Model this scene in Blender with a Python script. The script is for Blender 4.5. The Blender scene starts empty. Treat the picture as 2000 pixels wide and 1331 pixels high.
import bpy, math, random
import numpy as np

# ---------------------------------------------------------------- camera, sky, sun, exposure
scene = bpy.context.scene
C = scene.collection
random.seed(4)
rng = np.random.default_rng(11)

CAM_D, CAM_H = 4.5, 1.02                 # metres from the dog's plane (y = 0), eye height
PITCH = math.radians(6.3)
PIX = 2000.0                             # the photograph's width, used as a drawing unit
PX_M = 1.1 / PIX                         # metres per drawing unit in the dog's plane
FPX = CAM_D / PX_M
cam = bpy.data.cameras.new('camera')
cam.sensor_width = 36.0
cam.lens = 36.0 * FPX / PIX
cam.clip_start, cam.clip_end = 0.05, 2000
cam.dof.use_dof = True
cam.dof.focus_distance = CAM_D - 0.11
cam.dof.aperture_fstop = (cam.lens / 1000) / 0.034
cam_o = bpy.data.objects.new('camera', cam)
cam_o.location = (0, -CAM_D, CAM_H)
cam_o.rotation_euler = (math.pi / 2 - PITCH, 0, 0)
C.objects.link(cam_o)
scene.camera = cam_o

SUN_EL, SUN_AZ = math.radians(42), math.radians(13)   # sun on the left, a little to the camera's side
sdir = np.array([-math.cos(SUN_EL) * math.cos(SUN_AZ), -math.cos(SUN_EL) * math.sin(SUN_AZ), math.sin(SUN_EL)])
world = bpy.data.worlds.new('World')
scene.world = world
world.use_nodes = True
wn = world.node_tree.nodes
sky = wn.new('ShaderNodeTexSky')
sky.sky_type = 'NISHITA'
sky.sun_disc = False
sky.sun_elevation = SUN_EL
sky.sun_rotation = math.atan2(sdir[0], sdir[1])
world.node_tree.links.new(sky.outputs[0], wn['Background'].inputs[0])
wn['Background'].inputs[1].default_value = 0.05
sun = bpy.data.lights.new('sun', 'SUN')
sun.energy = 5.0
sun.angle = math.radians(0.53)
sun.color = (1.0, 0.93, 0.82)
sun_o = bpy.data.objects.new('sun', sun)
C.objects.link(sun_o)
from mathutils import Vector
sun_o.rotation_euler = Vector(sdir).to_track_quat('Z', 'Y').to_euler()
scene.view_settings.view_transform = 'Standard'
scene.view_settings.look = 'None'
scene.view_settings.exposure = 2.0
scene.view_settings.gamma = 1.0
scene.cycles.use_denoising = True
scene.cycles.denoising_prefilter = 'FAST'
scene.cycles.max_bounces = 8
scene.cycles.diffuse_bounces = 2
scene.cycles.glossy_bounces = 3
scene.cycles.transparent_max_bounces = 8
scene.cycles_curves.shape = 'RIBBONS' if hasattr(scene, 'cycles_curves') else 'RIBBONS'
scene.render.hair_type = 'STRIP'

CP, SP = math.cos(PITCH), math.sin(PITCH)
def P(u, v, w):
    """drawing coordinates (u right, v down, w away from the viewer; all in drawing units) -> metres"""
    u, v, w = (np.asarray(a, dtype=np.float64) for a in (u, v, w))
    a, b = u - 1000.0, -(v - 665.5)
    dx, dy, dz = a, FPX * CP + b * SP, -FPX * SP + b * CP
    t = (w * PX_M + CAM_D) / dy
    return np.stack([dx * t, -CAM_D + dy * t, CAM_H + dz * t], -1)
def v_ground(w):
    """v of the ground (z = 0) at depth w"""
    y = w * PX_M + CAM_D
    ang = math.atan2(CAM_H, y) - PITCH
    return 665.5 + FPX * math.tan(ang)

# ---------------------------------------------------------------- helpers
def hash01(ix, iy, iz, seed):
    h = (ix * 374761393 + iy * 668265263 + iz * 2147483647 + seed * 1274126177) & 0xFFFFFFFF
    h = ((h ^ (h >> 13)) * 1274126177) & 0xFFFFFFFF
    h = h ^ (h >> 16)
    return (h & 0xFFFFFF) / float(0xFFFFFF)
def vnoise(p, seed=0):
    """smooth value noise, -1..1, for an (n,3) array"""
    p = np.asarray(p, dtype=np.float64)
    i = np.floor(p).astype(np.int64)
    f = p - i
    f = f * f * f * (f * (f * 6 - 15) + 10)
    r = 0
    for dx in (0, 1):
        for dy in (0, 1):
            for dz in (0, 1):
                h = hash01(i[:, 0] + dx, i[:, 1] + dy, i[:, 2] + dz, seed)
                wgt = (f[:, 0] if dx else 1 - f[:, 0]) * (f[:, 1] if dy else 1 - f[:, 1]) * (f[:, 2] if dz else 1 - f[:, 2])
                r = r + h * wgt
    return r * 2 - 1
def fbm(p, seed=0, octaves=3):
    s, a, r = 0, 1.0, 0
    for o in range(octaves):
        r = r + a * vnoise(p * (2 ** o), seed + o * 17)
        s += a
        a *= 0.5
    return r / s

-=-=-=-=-

Each line in the material above must be retyped without alteration.

Model this scene in Blender with a Python script. The script is for Blender 4.5. The Blender scene starts empty. Treat the picture as 2000 pixels wide and 1331 pixels high.
import bpy, math, random
import numpy as np

# ---------------------------------------------------------------- camera, sky, sun, exposure
scene = bpy.context.scene
C = scene.collection
random.seed(4)
rng = np.random.default_rng(11)

CAM_D, CAM_H = 4.5, 1.02                 # metres from the dog's plane (y = 0), eye height
PITCH = math.radians(6.3)
PIX = 2000.0                             # the photograph's width, used as a drawing unit
PX_M = 1.1 / PIX                         # metres per drawing unit in the dog's plane
FPX = CAM_D / PX_M
cam = bpy.data.cameras.new('camera')
cam.sensor_width = 36.0
cam.lens = 36.0 * FPX / PIX
cam.clip_start, cam.clip_end = 0.05, 2000
cam.dof.use_dof = True
cam.dof.focus_distance = CAM_D - 0.11
cam.dof.aperture_fstop = (cam.lens / 1000) / 0.034
cam_o = bpy.data.objects.new('camera', cam)
cam_o.location = (0, -CAM_D, CAM_H)
cam_o.rotation_euler = (math.pi / 2 - PITCH, 0, 0)
C.objects.link(cam_o)
scene.camera = cam_o

SUN_EL, SUN_AZ = math.radians(42), math.radians(13)   # sun on the left, a little to the camera's side
sdir = np.array([-math.cos(SUN_EL) * math.cos(SUN_AZ), -math.cos(SUN_EL) * math.sin(SUN_AZ), math.sin(SUN_EL)])
world = bpy.data.worlds.new('World')
scene.world = world
world.use_nodes = True
wn = world.node_tree.nodes
sky = wn.new('ShaderNodeTexSky')
sky.sky_type = 'NISHITA'
sky.sun_disc = False
sky.sun_elevation = SUN_EL
sky.sun_rotation = math.atan2(sdir[0], sdir[1])
world.node_tree.links.new(sky.outputs[0], wn['Background'].inputs[0])
wn['Background'].inputs[1].default_value = 0.05
sun = bpy.data.lights.new('sun', 'SUN')
sun.energy = 5.0
sun.angle = math.radians(0.53)
sun.color = (1.0, 0.93, 0.82)
sun_o = bpy.data.objects.new('sun', sun)
C.objects.link(sun_o)
from mathutils import Vector
sun_o.rotation_euler = Vector(sdir).to_track_quat('Z', 'Y').to_euler()
scene.view_settings.view_transform = 'Standard'
scene.view_settings.look = 'None'
scene.view_settings.exposure = 2.0
scene.view_settings.gamma = 1.0
scene.cycles.use_denoising = True
scene.cycles.denoising_prefilter = 'FAST'
scene.cycles.max_bounces = 8
scene.cycles.diffuse_bounces = 2
scene.cycles.glossy_bounces = 3
scene.cycles.transparent_max_bounces = 8
scene.cycles_curves.shape = 'RIBBONS' if hasattr(scene, 'cycles_curves') else 'RIBBONS'
scene.render.hair_type = 'STRIP'

CP, SP = math.cos(PITCH), math.sin(PITCH)
def P(u, v, w):
    """drawing coordinates (u right, v down, w away from the viewer; all in drawing units) -> metres"""
    u, v, w = (np.asarray(a, dtype=np.float64) for a in (u, v, w))
    a, b = u - 1000.0, -(v - 665.5)
    dx, dy, dz = a, FPX * CP + b * SP, -FPX * SP + b * CP
    t = (w * PX_M + CAM_D) / dy
    return np.stack([dx * t, -CAM_D + dy * t, CAM_H + dz * t], -1)
def v_ground(w):
    """v of the ground (z = 0) at depth w"""
    y = w * PX_M + CAM_D
    ang = math.atan2(CAM_H, y) - PITCH
    return 665.5 + FPX * math.tan(ang)

# ---------------------------------------------------------------- helpers
def hash01(ix, iy, iz, seed):
    h = (ix * 374761393 + iy * 668265263 + iz * 2147483647 + seed * 1274126177) & 0xFFFFFFFF
    h = ((h ^ (h >> 13)) * 1274126177) & 0xFFFFFFFF
    h = h ^ (h >> 16)
    return (h & 0xFFFFFF) / float(0xFFFFFF)
def vnoise(p, seed=0):
    """smooth value noise, -1..1, for an (n,3) array"""
    p = np.asarray(p, dtype=np.float64)
    i = np.floor(p).astype(np.int64)
    f = p - i
    f = f * f * f * (f * (f * 6 - 15) + 10)
    r = 0
    for dx in (0, 1):
        for dy in (0, 1):
            for dz in (0, 1):
                h = hash01(i[:, 0] + dx, i[:, 1] + dy, i[:, 2] + dz, seed)
                wgt = (f[:, 0] if dx else 1 - f[:, 0]) * (f[:, 1] if dy else 1 - f[:, 1]) * (f[:, 2] if dz else 1 - f[:, 2])
                r = r + h * wgt
    return r * 2 - 1
def fbm(p, seed=0, octaves=3):
    s, a, r = 0, 1.0, 0
    for o in range(octaves):
        r = r + a * vnoise(p * (2 ** o), seed + o * 17)
        s += a
        a *= 0.5
    return r / s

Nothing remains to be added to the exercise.